I’ve had several conversations with folks over the course of the week, conversations that were mostly about my stress level and general bad attitude, that resulted in my confessing my dread of the conference trip I’m taking this weekend. I’m going to the conference to do interviews, and not for either of my primary programs, but for a tertiary program that I’ve been somewhat loosely affiliated with for several years but that has come in the last two-plus years to take up increasing amounts of my mental and calendrical energy with astonishingly little in the way of payoff.

The one part of this trip that I’ve really been looking forward to is, perversely, the travel itself — the airports and airplanes and hotel. Each time I told someone this, this week, I’d get that slightly squinty “that’s weird but I’m too polite to say so” look, so I’d trot out my usual aphorisms about how well I work on airplanes. Which only resulted in more strange looks.

Oh, but I do: I work like a fiend on airplanes. I’m in mid-journey right now (yes, IAH; yes, President’s Club) and on my first flight I was able to crank through commenting on an entire batch of student papers. Granted, the papers were pretty brief, but they’re done. And the reason why is so simple it’s almost embarrassing: no distractions. The movie, as usual, was not worth watching; more importantly, though, there was no phone or internet access. No one could contact me to ask me a question or, god forbid, to do something. I was stuck in my seat in that little metal cigar tube, miles above the earth, surrounded by strangers, with nothing but that stack of papers on my lap to distract me. I cranked up the iPod, got out a pen, and just got to work, totally focused and clear-headed.

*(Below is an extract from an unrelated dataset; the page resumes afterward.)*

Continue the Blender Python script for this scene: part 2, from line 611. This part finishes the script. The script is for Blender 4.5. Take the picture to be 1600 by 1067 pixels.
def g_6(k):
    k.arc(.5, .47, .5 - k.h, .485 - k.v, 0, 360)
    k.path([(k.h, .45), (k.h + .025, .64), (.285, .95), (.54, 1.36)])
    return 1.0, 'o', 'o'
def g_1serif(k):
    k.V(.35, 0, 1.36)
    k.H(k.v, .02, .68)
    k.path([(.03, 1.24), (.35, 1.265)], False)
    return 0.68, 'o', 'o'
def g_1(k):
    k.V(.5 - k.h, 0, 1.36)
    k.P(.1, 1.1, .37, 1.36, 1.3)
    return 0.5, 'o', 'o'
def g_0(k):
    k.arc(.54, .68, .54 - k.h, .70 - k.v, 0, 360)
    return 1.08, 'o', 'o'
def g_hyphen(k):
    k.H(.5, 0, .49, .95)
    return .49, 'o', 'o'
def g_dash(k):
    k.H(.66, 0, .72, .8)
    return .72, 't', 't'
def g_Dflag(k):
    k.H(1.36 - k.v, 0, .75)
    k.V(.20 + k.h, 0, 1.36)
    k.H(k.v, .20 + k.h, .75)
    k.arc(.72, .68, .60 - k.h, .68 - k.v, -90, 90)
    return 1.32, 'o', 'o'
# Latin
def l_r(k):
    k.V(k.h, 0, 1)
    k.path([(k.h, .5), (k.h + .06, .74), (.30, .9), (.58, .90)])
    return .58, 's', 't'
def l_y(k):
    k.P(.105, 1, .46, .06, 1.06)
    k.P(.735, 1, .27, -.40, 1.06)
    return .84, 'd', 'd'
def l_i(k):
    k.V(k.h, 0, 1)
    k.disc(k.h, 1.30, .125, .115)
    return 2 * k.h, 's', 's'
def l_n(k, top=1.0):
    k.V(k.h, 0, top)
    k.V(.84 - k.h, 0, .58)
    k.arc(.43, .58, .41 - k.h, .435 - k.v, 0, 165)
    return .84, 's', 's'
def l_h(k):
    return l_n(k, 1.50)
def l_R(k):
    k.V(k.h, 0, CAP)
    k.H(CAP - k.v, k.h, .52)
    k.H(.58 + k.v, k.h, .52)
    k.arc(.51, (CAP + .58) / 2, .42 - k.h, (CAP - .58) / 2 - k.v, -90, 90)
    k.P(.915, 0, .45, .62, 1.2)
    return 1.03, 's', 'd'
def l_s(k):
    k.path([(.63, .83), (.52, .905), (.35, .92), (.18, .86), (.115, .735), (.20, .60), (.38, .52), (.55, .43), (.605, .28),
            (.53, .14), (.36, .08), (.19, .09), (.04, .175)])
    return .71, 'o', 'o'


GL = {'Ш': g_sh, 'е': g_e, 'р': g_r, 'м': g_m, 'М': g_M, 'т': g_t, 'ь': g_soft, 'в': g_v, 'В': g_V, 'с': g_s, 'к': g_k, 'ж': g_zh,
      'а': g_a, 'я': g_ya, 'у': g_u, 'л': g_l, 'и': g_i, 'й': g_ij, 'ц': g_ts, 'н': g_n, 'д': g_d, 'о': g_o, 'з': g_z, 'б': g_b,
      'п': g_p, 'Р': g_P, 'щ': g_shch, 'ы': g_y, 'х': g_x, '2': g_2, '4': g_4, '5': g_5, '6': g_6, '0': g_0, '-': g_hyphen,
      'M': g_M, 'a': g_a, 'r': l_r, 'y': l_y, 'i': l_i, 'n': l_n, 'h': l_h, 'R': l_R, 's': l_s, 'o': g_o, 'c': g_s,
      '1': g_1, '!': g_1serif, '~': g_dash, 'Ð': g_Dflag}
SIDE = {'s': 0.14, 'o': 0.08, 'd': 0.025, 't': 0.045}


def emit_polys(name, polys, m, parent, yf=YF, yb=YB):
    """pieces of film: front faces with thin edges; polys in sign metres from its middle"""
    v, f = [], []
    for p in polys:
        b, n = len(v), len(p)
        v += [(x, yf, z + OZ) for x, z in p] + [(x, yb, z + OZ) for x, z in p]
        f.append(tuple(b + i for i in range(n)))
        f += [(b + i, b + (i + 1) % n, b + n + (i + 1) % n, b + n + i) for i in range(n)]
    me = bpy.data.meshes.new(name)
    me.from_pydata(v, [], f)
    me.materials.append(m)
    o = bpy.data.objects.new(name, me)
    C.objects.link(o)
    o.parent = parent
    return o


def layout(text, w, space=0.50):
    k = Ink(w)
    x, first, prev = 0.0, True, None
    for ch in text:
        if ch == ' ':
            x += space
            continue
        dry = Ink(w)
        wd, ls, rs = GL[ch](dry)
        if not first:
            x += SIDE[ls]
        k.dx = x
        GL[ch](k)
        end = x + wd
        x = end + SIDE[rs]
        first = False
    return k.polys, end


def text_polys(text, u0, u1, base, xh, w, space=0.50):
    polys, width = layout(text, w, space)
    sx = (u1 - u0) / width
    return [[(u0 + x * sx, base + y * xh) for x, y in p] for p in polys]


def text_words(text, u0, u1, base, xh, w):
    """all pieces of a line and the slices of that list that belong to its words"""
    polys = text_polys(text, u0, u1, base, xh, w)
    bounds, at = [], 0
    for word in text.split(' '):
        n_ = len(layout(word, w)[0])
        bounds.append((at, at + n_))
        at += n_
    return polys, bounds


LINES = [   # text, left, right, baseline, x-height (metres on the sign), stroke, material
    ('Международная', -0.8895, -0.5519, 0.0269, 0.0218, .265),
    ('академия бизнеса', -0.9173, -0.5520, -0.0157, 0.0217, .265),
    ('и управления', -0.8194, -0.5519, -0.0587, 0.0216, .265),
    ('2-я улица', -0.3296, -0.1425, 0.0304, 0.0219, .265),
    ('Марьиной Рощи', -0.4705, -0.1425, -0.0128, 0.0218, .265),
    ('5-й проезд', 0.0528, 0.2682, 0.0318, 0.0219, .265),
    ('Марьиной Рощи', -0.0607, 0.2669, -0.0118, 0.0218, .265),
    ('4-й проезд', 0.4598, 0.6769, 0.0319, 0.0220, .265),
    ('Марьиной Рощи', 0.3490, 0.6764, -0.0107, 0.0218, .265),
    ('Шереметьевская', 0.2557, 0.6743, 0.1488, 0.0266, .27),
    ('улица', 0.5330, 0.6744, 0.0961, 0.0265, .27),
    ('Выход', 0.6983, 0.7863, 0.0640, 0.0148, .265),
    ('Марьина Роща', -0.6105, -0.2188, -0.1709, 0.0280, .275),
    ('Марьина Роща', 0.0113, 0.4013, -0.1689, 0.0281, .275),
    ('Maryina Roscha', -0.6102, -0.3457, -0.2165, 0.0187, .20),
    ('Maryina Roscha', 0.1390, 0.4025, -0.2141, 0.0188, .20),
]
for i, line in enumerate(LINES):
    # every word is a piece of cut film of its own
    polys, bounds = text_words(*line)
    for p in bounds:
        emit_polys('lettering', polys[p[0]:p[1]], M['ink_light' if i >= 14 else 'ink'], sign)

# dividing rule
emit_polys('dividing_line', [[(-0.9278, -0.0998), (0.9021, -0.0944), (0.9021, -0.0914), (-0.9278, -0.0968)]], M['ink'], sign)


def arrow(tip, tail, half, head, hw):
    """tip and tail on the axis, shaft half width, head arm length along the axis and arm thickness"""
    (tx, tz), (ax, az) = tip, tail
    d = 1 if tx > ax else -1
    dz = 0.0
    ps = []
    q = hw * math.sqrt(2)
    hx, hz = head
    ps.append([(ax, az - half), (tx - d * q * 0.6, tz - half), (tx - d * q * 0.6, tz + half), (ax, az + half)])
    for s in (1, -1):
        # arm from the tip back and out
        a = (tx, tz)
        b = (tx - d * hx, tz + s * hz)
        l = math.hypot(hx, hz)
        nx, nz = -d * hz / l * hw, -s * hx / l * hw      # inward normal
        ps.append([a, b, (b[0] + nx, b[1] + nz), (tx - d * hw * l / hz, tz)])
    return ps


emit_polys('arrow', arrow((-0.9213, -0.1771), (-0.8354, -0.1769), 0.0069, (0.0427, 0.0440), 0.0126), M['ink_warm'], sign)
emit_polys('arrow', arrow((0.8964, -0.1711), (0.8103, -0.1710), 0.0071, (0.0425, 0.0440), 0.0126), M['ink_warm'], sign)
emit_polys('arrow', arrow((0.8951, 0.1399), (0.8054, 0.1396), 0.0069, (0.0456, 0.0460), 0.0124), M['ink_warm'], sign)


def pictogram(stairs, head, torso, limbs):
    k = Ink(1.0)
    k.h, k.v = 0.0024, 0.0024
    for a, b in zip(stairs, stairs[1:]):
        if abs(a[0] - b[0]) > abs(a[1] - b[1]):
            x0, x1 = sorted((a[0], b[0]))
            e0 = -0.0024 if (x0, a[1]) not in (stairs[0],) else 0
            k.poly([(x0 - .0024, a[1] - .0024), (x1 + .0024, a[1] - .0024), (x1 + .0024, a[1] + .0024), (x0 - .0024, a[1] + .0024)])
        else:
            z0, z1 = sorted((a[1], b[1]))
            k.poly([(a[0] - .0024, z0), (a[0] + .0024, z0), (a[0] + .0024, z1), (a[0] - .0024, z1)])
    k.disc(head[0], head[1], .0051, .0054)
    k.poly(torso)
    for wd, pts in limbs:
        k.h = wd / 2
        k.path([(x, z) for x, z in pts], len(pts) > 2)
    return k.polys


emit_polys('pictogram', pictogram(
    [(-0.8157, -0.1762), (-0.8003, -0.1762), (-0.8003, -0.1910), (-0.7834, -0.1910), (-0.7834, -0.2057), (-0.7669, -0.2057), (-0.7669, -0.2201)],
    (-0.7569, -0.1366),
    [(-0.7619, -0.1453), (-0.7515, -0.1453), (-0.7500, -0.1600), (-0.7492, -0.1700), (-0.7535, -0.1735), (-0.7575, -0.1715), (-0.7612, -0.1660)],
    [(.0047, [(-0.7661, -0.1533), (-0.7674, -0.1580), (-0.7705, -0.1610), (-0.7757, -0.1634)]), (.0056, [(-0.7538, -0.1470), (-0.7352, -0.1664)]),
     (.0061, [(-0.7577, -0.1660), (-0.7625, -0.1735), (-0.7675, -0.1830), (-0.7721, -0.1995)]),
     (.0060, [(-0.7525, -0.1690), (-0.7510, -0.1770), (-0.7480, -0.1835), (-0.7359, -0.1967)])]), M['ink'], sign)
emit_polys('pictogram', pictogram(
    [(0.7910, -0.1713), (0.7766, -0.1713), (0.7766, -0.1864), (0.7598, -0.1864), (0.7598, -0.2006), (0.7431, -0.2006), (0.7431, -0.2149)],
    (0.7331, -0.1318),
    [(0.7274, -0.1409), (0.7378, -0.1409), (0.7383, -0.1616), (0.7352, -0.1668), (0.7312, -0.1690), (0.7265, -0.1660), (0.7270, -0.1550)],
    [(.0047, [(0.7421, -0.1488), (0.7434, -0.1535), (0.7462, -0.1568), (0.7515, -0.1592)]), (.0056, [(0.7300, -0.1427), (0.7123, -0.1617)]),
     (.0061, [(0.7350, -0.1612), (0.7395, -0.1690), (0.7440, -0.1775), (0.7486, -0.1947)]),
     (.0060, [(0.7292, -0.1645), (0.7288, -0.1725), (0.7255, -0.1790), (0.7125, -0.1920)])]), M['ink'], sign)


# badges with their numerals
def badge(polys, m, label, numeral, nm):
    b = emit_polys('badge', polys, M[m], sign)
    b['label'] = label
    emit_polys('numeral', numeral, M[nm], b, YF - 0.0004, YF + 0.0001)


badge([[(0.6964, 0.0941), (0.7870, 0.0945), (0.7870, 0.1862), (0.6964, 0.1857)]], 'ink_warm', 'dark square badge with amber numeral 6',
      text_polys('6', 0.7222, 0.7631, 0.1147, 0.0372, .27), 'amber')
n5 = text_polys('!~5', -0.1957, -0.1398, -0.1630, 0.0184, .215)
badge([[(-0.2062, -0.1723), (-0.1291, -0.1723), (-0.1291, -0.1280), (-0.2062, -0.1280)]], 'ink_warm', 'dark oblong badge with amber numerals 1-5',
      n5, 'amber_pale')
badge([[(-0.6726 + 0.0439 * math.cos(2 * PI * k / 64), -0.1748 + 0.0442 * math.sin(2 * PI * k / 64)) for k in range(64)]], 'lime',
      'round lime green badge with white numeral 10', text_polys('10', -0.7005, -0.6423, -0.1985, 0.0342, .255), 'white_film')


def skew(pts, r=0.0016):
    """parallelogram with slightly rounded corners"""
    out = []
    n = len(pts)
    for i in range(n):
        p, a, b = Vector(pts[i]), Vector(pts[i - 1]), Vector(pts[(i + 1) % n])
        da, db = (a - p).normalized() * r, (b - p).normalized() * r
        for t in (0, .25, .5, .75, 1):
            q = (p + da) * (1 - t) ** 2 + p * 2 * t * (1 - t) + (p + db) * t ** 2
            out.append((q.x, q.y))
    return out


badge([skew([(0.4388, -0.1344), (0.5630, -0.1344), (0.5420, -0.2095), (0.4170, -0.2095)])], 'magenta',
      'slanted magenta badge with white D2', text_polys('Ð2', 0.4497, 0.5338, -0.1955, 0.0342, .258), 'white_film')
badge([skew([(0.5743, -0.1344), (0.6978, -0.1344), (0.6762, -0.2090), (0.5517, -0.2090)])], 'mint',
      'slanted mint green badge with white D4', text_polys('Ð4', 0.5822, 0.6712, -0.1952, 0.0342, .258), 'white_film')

A colleague of mine told me yesterday about the amazing work she accomplished while yo-yoing, Benny Profane-style, through the Bay Area’s train system; an inexpensive day pass would result in real increases in productivity. Alas, plane tickets are too expensive for such yo-yoing, but the effect, when I get to travel like this, remains — something that will always make me look forward to the trip, if not necessarily the destination.